EU-Russia Summit Controversy: Putin Backs Talks While EU Remains Bitterly Divided on Russia Strategy

Written by | Saturday, June 26th, 2021

The idea presented by France and Germany to invite Russian President Vladimir Putin to a summit for talks has sparked criticism from some EU countries that take a more hawkish line on ties with Moscow. EU leaders met in Brussels on Thursday (24 June) amid splits over whether to reset relations with Russia. German Chancellor Angela Merkel said the 27-member bloc needed direct dialogue with Russia because “conflicts can best be solved if you also talk to each other,” whereby this idea was welcomed by French President Emmanuel Macron who said that warmer ties with Moscow were “necessary for the stability of the European continent.” The Franco-German proposal comes after US President Joe Biden held his own summit with Putin in Geneva, Switzerland, last week.

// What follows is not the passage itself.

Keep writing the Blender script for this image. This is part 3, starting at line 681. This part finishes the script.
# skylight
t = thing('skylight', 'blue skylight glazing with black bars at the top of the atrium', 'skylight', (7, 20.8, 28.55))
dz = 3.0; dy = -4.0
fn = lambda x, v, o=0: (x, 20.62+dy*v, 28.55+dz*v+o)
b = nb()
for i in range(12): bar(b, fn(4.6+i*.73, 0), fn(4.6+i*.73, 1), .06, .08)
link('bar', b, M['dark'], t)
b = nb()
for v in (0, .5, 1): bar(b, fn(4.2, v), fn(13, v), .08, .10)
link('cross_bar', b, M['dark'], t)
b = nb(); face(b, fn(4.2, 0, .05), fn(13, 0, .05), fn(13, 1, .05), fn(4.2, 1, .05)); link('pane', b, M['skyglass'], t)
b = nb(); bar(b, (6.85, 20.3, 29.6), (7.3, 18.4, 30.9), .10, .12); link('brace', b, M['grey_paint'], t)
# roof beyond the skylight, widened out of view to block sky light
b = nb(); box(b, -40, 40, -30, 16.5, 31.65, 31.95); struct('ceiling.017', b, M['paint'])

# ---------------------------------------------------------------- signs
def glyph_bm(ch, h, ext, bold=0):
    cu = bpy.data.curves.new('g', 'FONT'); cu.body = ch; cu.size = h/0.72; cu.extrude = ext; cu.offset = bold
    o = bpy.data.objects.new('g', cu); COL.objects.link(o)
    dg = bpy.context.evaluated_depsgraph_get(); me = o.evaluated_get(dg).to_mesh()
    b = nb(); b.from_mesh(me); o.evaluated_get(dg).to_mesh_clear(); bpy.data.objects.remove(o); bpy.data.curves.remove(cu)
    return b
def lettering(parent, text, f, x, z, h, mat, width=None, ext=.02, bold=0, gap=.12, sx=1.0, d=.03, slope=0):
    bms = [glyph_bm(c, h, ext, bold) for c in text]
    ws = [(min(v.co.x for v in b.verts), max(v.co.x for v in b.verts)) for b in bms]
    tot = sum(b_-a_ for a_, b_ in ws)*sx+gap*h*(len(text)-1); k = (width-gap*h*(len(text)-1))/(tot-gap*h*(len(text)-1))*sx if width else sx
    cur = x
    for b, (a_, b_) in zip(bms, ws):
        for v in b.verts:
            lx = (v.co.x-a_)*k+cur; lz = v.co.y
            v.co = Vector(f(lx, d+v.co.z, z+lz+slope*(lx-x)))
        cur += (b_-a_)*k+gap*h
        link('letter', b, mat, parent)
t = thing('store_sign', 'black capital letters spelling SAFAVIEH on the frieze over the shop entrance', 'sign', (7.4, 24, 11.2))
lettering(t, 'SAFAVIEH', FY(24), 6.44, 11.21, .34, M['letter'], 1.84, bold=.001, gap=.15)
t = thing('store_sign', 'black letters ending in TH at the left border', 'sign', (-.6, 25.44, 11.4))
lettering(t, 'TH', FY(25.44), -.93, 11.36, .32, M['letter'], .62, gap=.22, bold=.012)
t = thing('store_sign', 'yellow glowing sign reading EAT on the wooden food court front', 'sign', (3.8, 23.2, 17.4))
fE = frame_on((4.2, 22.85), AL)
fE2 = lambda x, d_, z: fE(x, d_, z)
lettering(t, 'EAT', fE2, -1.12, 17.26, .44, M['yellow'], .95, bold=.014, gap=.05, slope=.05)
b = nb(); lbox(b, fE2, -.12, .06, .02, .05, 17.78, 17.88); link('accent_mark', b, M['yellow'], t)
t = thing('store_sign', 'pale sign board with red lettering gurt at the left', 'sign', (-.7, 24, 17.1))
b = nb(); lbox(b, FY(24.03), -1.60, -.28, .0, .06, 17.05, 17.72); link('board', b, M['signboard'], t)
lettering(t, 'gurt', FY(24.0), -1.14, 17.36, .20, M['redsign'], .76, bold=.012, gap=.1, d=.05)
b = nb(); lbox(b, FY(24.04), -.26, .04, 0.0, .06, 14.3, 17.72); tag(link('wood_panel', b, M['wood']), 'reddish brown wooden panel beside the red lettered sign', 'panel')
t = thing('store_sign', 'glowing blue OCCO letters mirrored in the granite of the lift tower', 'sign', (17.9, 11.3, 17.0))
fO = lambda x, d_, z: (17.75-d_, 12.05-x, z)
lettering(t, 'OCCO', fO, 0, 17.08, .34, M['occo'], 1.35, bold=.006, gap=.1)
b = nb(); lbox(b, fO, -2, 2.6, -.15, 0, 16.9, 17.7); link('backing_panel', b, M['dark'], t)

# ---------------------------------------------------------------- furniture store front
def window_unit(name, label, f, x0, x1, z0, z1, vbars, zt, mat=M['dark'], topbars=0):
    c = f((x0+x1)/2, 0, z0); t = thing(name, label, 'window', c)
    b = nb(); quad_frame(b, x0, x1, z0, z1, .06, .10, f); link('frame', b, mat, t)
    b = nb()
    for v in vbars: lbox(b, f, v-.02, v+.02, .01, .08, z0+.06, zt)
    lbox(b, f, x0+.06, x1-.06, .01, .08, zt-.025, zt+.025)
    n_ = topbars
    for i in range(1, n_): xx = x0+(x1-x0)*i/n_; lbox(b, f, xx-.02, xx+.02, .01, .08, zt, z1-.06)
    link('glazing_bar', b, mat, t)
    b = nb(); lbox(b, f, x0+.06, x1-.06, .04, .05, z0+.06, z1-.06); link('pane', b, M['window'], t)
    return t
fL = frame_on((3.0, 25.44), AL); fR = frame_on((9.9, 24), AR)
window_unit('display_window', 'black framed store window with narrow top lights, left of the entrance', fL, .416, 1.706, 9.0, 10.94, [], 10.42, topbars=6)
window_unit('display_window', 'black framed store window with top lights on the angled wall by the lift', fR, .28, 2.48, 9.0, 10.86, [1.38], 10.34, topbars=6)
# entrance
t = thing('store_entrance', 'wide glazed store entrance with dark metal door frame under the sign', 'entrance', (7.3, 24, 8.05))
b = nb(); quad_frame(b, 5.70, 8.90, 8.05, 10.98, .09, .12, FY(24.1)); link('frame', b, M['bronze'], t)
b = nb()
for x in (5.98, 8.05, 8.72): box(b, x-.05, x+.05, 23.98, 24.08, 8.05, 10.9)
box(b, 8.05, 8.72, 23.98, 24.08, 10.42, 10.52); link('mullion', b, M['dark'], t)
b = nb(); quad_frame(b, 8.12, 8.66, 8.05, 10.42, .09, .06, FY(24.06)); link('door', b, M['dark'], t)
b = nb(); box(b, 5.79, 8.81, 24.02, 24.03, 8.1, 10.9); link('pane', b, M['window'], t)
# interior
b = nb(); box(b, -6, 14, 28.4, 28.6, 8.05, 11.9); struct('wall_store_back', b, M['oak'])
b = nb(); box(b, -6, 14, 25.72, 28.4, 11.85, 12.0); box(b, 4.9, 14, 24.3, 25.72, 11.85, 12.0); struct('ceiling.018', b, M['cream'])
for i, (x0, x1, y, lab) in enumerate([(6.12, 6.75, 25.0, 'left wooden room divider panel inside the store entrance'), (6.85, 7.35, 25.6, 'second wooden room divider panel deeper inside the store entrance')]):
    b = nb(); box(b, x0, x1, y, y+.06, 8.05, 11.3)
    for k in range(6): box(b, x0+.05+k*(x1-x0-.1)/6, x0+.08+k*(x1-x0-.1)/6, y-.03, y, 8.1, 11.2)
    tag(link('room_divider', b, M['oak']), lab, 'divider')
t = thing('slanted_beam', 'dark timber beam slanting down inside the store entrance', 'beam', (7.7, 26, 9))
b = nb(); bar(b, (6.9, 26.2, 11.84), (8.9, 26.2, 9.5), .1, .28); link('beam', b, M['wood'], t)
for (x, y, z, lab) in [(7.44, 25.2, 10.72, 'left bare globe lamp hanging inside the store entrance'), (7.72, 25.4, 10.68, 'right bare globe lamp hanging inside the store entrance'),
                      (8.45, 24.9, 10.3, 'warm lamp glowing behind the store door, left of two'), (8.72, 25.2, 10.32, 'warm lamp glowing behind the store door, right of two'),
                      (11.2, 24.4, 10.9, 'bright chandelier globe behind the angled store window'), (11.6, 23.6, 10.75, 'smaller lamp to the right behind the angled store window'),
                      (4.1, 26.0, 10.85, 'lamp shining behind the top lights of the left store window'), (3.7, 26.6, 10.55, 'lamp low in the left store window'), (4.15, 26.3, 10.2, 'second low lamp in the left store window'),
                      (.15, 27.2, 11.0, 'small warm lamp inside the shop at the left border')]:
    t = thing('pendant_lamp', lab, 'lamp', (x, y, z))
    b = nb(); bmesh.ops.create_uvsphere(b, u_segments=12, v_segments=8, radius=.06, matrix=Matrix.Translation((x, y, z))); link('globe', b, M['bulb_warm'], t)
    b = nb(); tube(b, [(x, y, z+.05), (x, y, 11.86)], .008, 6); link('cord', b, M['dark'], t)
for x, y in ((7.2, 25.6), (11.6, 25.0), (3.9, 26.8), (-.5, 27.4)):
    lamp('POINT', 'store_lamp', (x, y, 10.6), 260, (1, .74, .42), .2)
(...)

The bloc has not held a summit with the Russian leader since 2014 amid an ongoing rift over the annexation of Crimea. European-Russian ties have also been strained over the poisoning of opposition figure Alexei Navalny, who is currently imprisoned in a penal colony. Russian President Vladimir Putin himself backs an idea to restore contact between Moscow and the EU, the Kremlin said on Thursday. But the suggestion of closer ties with Putin has already created splits in the EU and came as a surprise to some EU governments. “The Kremlin understands power politics. The Kremlin does not understand free concessions as a sign of strength,” Latvian Prime Minister Arturs Krisjanis Karins said. Also, Lithuania, another Baltic state, was cool on the idea floated by Paris and Berlin. “If without any positive changes in the behavior of Russia, we will start to engage, it will send very uncertain and bad signals to our partners,” the Lithuania’s president, Gitanas Nauseda, said. Dutch Prime Minister Mark Rutte also said he would boycott any direct EU meeting with Putin, citing the suspected Russian involvement in the downing of the MH17 flight over Ukraine in July 2014.
The German-French proposal came just as a war of words between Moscow and London escalated on the same day, as both sides accused one another of giving inaccurate accounts of an incident involving a British warship and Russian forces in the Black Sea. Moscow said its military fired warning shots and dropped bombs in the path of HMS Defender on Wednesday (23 June) as it sailed off the coast of the Crimea peninsula, accusing the Royal Navy destroyer of breaching its territorial waters. The United Kingdom disputed Russia’s account, saying no warning shots were fired and no bombs were dropped, but suggested a Russian gunnery exercise had been taking place in the area. British Prime Minister Boris Johnson told reporters HMS Defender was acting legally in international waters and described the vessel’s route as “wholly appropriate”. “The important point is that we don’t recognise the Russian annexation of Crimea,” he said. “These are Ukrainian waters and it was entirely right to use them to go from A to B.”